Data lines ->
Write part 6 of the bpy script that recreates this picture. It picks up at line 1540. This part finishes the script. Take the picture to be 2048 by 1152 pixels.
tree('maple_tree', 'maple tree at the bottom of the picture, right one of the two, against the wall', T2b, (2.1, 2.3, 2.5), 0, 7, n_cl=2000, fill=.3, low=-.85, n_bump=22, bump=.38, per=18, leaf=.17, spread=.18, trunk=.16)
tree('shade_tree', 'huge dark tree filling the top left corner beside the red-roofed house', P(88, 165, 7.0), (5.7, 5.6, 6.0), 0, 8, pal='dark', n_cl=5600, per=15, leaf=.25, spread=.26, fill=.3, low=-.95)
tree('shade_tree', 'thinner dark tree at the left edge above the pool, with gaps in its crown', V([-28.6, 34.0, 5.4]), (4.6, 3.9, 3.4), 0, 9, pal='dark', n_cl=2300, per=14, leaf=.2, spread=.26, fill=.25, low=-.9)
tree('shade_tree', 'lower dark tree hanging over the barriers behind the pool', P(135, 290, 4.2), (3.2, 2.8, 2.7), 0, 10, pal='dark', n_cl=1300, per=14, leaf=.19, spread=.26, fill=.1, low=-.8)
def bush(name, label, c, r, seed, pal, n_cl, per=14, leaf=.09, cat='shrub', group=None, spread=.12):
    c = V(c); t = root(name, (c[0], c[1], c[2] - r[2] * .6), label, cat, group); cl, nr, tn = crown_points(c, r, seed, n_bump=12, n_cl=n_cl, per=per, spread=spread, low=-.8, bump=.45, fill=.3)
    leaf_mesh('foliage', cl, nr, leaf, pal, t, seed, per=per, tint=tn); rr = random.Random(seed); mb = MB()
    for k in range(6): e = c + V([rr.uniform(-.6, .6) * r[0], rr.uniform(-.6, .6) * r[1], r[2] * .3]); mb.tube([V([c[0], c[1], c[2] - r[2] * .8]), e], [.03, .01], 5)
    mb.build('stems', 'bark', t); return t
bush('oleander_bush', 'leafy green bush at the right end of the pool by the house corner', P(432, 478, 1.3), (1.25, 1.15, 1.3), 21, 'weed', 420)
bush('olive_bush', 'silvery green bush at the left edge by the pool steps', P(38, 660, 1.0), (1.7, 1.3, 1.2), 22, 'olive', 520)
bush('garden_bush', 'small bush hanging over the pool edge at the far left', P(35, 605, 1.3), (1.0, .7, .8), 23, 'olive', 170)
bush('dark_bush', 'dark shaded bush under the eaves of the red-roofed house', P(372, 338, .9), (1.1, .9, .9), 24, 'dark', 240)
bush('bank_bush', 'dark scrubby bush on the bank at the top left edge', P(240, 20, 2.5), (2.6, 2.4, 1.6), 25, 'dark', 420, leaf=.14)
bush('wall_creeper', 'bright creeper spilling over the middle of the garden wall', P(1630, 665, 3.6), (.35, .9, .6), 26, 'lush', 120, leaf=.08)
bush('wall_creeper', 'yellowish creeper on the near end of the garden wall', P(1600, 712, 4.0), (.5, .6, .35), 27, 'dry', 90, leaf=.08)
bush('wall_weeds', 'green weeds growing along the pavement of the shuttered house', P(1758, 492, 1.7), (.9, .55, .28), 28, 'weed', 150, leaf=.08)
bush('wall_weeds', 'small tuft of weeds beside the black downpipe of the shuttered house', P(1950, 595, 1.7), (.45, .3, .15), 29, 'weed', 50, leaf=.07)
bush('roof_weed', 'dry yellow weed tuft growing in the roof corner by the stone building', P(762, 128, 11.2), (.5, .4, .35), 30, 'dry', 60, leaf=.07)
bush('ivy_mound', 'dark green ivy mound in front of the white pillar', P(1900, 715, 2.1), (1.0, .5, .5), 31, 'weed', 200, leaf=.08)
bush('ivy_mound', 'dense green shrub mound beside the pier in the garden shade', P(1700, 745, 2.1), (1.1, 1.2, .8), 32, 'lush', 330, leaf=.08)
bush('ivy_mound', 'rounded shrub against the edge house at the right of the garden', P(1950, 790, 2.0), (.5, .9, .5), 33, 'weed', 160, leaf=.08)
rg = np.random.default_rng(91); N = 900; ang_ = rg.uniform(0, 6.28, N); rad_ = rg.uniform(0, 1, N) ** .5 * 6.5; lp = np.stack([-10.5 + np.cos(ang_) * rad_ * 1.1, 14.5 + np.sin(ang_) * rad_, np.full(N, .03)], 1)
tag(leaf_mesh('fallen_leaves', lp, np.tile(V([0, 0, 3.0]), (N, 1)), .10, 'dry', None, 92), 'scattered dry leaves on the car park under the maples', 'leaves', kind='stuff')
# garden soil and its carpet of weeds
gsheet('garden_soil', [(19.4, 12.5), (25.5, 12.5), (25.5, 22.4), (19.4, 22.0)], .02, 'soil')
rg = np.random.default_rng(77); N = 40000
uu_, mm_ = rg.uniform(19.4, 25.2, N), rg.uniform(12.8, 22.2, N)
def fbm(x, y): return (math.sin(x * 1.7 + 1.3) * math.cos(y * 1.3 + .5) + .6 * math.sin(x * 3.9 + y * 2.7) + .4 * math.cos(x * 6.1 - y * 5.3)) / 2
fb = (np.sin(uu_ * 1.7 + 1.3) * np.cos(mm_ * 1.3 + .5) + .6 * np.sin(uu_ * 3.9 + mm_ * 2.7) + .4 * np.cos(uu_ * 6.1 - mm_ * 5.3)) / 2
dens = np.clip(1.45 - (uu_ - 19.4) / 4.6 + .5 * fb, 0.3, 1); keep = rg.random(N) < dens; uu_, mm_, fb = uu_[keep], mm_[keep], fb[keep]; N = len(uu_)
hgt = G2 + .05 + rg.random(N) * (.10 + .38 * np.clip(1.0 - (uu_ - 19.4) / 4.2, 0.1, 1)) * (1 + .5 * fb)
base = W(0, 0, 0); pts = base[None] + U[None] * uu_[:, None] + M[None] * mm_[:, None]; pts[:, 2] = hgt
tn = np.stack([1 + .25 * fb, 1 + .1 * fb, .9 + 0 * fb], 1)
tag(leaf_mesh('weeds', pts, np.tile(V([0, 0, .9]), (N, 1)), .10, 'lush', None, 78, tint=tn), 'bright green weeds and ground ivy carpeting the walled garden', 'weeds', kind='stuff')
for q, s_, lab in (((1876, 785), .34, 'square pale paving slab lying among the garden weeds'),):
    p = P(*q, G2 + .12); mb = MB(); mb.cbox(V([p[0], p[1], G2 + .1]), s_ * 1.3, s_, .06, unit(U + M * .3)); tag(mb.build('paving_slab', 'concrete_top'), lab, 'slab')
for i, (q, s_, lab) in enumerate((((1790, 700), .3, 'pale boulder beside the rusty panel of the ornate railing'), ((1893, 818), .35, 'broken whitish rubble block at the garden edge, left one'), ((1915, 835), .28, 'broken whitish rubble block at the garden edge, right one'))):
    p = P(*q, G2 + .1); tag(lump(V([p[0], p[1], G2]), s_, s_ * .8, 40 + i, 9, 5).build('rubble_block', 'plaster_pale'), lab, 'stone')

Set problem -> Using the listing above, show every line that includes the string "picture".

Correct response ->
Write part 6 of the bpy script that recreates this picture. It picks up at line 1540. This part finishes the script. Take the picture to be 2048 by 1152 pixels.
tree('maple_tree', 'maple tree at the bottom of the picture, right one of the two, against the wall', T2b, (2.1, 2.3, 2.5), 0, 7, n_cl=2000, fill=.3, low=-.85, n_bump=22, bump=.38, per=18, leaf=.17, spread=.18, trunk=.16)